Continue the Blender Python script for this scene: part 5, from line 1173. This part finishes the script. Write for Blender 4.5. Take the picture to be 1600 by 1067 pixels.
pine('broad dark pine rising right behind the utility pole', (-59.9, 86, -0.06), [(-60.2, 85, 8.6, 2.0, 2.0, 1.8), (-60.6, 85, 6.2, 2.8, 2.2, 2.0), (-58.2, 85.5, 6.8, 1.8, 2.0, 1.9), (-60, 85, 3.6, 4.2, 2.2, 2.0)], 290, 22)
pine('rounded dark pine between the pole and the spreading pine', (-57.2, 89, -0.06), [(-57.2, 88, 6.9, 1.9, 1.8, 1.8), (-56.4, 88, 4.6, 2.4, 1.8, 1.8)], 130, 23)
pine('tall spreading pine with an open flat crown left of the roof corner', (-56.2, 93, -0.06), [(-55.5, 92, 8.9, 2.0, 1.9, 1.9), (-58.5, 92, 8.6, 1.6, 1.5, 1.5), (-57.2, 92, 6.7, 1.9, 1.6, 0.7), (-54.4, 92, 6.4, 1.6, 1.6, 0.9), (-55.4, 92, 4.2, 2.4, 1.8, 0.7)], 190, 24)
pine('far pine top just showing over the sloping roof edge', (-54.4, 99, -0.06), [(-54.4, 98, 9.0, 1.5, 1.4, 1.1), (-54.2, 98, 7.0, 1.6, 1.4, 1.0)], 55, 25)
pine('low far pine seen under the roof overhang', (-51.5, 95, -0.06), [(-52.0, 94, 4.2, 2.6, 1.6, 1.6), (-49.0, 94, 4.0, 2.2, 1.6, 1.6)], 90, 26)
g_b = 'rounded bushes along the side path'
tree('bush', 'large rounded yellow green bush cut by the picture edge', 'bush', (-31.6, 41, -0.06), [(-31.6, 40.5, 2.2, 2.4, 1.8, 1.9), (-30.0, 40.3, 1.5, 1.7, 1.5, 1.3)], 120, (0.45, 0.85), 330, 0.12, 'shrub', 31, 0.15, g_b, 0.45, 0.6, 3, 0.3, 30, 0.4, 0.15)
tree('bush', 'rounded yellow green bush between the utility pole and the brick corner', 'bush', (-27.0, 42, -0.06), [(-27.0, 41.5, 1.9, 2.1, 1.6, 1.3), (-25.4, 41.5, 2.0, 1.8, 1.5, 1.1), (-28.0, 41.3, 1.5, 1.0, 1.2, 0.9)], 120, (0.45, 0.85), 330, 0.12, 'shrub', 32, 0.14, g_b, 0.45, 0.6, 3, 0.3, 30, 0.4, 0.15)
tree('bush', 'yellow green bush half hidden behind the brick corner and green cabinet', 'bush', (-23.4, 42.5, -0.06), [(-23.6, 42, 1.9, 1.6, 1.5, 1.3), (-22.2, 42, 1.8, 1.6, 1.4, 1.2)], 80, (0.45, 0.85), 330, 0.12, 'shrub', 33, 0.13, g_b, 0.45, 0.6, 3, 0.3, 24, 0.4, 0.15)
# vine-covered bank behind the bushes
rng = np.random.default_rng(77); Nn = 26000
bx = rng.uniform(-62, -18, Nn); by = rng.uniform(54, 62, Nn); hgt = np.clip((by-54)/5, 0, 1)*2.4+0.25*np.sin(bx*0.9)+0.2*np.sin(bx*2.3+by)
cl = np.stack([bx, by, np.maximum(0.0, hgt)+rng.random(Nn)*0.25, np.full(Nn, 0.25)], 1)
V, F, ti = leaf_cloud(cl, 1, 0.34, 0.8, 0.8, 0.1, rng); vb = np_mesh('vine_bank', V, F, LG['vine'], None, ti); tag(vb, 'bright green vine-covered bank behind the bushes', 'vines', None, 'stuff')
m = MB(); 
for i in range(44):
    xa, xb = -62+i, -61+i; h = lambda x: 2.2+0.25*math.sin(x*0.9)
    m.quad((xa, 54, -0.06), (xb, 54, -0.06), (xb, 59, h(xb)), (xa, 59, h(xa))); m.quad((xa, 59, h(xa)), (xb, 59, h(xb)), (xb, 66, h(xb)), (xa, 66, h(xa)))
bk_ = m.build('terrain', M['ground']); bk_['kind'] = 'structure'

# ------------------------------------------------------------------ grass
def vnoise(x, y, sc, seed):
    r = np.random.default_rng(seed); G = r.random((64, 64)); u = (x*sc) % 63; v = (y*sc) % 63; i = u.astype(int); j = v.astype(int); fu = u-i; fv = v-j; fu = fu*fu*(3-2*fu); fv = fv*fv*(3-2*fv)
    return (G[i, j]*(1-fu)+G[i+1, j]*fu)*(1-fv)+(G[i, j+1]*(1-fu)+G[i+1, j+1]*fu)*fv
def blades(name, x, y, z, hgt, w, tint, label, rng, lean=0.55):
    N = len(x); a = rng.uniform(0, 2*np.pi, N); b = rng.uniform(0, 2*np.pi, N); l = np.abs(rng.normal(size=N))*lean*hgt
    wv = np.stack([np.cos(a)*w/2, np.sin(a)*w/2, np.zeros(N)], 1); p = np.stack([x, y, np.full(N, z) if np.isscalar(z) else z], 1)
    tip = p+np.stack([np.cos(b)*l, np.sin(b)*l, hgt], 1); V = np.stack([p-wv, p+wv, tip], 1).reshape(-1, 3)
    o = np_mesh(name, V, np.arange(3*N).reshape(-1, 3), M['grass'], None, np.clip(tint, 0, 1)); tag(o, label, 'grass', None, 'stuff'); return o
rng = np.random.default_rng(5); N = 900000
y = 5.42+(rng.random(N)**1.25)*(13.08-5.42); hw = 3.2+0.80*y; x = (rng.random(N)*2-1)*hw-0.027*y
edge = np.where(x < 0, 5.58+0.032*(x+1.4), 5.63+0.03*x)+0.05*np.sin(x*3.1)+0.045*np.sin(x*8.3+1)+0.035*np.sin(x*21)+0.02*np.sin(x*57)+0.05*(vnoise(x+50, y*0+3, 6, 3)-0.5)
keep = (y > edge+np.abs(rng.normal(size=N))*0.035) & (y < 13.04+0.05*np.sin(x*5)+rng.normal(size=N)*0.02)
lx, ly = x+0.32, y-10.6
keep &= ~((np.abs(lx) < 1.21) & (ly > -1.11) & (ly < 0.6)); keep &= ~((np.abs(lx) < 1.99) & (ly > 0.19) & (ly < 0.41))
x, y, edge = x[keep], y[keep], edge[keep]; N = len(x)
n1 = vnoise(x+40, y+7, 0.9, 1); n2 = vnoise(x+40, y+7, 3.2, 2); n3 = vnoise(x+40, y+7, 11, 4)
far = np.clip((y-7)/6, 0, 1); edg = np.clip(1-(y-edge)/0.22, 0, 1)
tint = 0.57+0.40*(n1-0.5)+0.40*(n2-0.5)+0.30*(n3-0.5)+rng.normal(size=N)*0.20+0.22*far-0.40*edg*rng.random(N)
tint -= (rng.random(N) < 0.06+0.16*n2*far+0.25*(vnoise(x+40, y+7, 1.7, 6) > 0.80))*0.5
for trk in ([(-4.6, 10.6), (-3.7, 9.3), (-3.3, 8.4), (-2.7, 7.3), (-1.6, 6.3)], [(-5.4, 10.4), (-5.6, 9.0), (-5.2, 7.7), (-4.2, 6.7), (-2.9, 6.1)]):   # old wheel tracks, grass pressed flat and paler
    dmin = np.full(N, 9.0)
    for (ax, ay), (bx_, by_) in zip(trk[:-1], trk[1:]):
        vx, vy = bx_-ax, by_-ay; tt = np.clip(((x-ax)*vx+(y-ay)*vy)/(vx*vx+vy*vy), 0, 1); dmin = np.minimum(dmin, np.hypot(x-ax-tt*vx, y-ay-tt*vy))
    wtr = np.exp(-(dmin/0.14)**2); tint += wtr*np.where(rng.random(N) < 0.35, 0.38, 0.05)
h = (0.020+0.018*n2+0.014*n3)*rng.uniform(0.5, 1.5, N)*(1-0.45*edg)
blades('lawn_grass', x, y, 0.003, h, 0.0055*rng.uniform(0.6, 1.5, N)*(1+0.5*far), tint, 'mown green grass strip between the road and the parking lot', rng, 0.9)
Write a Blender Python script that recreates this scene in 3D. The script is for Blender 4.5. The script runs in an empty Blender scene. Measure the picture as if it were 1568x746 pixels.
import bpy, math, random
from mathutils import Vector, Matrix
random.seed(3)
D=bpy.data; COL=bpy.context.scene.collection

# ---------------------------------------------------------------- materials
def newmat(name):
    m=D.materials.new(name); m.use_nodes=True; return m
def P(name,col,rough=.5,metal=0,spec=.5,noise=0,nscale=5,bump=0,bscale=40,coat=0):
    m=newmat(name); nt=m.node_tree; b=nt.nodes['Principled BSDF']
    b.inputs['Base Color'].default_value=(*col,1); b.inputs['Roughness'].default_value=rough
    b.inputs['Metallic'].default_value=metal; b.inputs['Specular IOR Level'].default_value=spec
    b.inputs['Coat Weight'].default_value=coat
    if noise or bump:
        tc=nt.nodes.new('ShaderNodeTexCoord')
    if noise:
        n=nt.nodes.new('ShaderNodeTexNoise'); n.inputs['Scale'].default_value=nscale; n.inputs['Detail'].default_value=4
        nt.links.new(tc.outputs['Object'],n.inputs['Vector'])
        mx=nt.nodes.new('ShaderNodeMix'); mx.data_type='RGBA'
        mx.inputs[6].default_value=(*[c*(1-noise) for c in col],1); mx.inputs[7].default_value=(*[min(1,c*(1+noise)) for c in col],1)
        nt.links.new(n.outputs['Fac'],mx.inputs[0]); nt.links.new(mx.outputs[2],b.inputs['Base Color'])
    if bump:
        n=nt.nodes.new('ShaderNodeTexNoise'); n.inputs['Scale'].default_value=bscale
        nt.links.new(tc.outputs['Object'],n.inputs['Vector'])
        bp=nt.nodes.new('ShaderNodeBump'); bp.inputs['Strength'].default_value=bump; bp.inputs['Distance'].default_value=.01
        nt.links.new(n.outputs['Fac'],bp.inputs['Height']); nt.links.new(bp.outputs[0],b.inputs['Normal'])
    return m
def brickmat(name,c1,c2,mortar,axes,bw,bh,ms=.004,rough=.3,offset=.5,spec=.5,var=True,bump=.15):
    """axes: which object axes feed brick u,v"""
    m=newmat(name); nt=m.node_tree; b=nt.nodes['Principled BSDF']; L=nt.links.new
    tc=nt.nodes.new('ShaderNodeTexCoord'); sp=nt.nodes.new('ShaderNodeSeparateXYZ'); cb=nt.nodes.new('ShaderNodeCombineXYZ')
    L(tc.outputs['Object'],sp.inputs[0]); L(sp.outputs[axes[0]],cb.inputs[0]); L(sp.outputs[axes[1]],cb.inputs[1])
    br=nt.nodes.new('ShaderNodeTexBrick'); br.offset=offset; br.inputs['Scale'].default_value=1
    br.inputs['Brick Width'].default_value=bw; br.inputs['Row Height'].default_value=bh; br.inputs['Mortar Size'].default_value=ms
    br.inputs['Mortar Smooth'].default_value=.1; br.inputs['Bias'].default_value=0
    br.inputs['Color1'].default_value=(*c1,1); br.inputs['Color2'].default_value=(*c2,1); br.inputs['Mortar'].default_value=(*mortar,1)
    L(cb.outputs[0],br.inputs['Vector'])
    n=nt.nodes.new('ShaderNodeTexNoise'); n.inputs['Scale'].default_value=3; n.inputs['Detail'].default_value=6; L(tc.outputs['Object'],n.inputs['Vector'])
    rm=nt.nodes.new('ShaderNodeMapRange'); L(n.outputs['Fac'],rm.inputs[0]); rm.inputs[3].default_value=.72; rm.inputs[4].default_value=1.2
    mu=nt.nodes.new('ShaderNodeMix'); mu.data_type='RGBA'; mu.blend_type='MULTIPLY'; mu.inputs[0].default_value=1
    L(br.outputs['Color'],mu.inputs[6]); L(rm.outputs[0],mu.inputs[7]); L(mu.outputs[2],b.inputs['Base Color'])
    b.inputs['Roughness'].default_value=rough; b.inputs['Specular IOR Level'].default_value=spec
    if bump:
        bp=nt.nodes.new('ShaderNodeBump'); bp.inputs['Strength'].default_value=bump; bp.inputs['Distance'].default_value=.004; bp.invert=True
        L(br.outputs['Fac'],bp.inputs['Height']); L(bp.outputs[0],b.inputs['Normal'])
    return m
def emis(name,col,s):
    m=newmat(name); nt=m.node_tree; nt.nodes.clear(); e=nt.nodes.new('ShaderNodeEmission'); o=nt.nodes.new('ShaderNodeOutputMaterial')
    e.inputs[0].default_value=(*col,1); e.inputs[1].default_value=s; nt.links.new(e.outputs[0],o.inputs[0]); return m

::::

Exactly the lines from the line containing "Write a Blender" to the line containing "D=bpy.data; COL=bpy.context.scene.collection", both included, are to be set down; no other line belongs in the answer.

Write a Blender Python script that recreates this scene in 3D. The script is for Blender 4.5. The script runs in an empty Blender scene. Measure the picture as if it were 1568x746 pixels.
import bpy, math, random
from mathutils import Vector, Matrix
random.seed(3)
D=bpy.data; COL=bpy.context.scene.collection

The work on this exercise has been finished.